Warren Brook, It Is Beautiful

Most people on the lake don’t really know where Warren Brook really comes from. They know it comes from behind Warren Sands and some people have been up the swampy area behind the beach. (At times of the year, the brook breaks through the beach and you can paddle up in a kayak.) But most people just see the swamp. The Wentworth Watershed’s Warren Brook Easement, however, protects the water coming into that swampy area, and therefore the lake, and is quite beautiful.

It is not easy to get there and a few things make it, actually, unpleasant. First, there is poison ivy as well as bittersweet vine and brambles if you enter from RT. 109. The woods then are not very friendly and there are a few ticks around, well lots of them. But there are rewards if you go there but it is not an easy walk. Actually, getting there is really “not recommended”. At the same time, the property protects the watershed so it if very valuable to the Lake Wentworth Watershed.

The picture, above, shows lots of the property. At the center left, part of the Warren Brook Swamp area shows up. Closer is a rather large, active beaver dam. Up and to the right is an inactive beaver dam. In the middle right, what looks to be a grassy area is actually a swamp as it doglegs left. The houses in the distance, the white line, are on Rt. 109. All of this land in the picture is protected through the Wentworth Watershed easement or through Moose Mountain Regional Greenways easement.

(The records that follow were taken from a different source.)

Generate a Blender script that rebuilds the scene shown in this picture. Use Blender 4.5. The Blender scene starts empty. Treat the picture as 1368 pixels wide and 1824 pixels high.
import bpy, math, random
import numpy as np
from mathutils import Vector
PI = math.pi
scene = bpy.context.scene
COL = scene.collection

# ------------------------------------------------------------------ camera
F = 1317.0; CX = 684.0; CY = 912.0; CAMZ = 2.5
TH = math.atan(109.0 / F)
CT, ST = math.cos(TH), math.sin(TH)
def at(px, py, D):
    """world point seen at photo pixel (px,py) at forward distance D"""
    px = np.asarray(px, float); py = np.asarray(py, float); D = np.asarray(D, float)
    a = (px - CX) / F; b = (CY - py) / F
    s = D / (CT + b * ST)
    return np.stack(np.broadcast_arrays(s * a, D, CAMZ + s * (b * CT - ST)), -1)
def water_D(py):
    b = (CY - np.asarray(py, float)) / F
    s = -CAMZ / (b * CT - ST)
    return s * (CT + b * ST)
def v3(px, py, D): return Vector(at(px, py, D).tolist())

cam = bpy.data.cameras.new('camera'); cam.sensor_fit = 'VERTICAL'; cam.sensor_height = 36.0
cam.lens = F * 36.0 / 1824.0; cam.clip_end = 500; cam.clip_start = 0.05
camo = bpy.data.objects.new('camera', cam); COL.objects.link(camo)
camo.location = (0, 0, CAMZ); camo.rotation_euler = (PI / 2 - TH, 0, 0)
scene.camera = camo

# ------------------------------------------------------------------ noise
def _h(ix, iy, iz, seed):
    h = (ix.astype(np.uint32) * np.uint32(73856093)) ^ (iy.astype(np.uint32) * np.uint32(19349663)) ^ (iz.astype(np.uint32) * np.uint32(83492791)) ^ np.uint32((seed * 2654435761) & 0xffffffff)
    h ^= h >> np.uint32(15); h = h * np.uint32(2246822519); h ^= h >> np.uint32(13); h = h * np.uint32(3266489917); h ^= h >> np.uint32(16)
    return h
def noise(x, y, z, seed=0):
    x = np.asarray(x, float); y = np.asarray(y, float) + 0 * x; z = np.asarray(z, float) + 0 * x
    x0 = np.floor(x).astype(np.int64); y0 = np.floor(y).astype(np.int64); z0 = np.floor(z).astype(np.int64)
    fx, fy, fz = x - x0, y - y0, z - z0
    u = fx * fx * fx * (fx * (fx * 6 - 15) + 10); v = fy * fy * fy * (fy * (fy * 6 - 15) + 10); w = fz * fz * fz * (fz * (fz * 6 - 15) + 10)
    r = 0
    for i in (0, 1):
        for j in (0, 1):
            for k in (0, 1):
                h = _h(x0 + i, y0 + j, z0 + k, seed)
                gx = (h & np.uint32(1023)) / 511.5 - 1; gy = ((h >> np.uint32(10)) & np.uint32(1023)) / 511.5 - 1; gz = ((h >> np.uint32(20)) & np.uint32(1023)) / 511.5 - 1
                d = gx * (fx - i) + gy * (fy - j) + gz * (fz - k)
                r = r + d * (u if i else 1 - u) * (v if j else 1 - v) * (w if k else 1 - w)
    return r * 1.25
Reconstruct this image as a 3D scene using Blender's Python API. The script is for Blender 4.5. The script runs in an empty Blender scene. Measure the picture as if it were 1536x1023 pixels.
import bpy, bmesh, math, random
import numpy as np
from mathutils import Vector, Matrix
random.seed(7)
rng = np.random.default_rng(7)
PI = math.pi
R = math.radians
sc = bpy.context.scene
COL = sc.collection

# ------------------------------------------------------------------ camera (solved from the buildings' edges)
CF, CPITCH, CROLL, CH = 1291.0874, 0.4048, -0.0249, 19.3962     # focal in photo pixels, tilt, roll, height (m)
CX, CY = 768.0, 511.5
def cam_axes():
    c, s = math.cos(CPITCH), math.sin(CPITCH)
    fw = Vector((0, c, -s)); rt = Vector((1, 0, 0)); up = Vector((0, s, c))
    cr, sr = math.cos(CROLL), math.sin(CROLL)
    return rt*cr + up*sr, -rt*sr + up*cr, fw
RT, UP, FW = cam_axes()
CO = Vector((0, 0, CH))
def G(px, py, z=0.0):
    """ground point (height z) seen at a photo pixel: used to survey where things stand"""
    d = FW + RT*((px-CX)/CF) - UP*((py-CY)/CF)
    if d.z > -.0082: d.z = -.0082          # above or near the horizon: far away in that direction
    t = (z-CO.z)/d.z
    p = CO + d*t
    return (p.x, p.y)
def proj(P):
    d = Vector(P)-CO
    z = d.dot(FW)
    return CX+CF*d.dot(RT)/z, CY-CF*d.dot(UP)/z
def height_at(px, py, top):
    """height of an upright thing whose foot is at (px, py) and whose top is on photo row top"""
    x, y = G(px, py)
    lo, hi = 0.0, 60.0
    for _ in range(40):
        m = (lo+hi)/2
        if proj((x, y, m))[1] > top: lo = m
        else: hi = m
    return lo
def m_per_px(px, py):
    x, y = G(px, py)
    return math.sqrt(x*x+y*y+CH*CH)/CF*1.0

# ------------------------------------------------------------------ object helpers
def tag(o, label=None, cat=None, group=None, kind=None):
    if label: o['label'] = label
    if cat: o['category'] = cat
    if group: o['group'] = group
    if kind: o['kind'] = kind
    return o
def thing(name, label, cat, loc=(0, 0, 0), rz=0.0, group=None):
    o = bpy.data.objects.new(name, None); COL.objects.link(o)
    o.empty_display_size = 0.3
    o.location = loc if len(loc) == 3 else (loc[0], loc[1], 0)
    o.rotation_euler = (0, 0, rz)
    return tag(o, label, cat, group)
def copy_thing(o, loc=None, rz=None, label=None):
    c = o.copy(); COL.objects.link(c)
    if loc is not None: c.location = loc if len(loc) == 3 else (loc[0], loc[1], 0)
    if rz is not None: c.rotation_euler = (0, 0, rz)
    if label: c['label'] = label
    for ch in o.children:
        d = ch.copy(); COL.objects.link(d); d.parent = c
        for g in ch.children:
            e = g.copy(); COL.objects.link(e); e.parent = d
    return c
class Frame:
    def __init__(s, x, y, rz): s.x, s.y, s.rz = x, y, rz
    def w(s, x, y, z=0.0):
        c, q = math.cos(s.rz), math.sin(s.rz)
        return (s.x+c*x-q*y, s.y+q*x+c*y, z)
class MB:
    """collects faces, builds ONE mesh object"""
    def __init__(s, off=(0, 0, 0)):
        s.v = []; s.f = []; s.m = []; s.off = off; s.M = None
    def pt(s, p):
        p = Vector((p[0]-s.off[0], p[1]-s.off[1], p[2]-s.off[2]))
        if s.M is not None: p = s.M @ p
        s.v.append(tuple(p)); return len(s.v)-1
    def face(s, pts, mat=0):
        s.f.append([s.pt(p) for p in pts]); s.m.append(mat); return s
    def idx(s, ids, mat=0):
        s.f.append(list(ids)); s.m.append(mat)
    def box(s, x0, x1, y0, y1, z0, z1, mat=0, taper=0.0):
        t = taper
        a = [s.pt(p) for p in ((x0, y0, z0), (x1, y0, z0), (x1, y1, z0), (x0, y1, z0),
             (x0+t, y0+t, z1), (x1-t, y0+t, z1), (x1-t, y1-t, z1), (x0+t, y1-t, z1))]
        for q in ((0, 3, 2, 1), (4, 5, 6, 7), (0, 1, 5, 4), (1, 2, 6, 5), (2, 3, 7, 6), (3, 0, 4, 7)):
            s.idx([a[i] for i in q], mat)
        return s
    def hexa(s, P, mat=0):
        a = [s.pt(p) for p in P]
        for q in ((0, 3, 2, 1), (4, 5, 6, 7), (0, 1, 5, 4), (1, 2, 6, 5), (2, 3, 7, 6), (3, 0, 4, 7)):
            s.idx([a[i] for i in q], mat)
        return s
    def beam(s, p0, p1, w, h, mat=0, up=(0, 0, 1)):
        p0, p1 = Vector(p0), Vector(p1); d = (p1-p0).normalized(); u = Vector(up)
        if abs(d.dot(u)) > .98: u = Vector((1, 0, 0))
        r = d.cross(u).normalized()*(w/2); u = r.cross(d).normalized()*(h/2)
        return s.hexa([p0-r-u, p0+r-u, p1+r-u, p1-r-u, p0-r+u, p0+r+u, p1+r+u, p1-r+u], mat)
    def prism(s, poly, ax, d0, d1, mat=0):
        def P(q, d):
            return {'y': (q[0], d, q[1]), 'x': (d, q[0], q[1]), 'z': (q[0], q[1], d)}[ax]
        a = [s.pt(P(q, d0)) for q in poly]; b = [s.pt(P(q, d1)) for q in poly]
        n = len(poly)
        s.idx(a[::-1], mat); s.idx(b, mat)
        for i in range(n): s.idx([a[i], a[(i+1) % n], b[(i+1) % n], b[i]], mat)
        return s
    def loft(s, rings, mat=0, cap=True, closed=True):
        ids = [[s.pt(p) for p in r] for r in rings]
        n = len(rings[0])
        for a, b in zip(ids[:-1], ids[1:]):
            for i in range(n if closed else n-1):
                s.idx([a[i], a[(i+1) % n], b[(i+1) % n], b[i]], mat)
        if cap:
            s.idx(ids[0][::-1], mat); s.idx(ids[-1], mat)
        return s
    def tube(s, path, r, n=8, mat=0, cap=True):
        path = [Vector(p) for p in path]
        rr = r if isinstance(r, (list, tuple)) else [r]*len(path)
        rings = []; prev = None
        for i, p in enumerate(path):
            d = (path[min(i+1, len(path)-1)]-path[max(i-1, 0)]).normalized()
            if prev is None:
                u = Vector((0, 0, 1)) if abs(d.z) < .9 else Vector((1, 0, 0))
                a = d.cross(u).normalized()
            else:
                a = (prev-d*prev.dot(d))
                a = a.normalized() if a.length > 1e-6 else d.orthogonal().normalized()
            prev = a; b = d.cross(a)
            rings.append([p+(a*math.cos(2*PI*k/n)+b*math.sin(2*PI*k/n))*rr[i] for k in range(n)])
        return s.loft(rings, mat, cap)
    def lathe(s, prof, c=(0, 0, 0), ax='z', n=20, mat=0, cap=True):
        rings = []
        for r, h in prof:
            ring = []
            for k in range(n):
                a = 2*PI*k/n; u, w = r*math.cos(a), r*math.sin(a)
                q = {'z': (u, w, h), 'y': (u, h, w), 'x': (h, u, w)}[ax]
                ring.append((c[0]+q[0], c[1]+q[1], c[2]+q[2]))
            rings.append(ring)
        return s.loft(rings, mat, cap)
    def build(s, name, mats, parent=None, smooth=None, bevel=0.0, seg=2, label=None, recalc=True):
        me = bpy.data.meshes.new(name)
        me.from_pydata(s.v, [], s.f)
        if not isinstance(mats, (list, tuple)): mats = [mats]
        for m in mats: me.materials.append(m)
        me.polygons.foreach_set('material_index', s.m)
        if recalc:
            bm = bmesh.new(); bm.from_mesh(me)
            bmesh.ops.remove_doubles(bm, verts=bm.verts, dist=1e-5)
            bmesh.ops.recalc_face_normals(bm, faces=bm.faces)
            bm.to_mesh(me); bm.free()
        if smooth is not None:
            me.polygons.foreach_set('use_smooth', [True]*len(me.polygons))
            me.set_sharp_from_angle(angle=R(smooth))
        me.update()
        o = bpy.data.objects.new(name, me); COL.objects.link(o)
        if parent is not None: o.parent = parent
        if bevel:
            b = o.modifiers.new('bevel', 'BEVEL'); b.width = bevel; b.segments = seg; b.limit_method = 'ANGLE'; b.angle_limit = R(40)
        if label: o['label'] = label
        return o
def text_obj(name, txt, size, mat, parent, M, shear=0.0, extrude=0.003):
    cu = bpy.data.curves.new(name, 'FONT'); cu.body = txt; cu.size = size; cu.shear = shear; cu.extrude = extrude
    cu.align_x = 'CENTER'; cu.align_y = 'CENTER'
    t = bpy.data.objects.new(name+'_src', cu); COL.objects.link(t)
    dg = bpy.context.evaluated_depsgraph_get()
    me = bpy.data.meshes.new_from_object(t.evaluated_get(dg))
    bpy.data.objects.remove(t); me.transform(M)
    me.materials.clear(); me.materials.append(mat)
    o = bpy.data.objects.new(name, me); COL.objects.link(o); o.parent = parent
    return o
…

Mt. Washington is the highest point in the background.

Near Rt. 109, there are a series of beaver dams. Some are more active than others. One dam provides a large pond and, in May, is a haven for birds.

Beaver dams are transient things where the beavers move in, eat all the things that they like to eat, and then move on. At a lower level is another area that was a beaver dam but the food was gone and the abandoned it for new digs.

One of the more common warblers is the Yellow Rumped Warbler. There were half a dozen around the beaver dam in late May and they are “good looking” birds.

In the swampy areas along the streams, there are marsh marigolds. They are a sign of spring and grow in pristine waters.

If you think about Warren Brook from the “lake point of view” you don’t think of it as a brook because you never see it. At the same time, this picture shows the brook where it is transitioning from one beaver dam area to another.

There are other ways to get to the property including from the top of Pleasant Valley Road, but it is not easy from there, either. This is a property that is great for the watershed but is not easy to walk on and enjoy.

 

 

 

One comment

  1. I love these photos. I usually see it only from my kayak. Once I went to where the stream is near 109 to collect a water sample with my father, Dick Goldthwait to send to UNH, but we got covered in ticks.
    Love those Marsh Marigolds and the Yellow Rumped Warbler. Thanks to whoever took those pictures in May and braved the unfriendly parts of the woods to give us pictures of the Warren Brook area.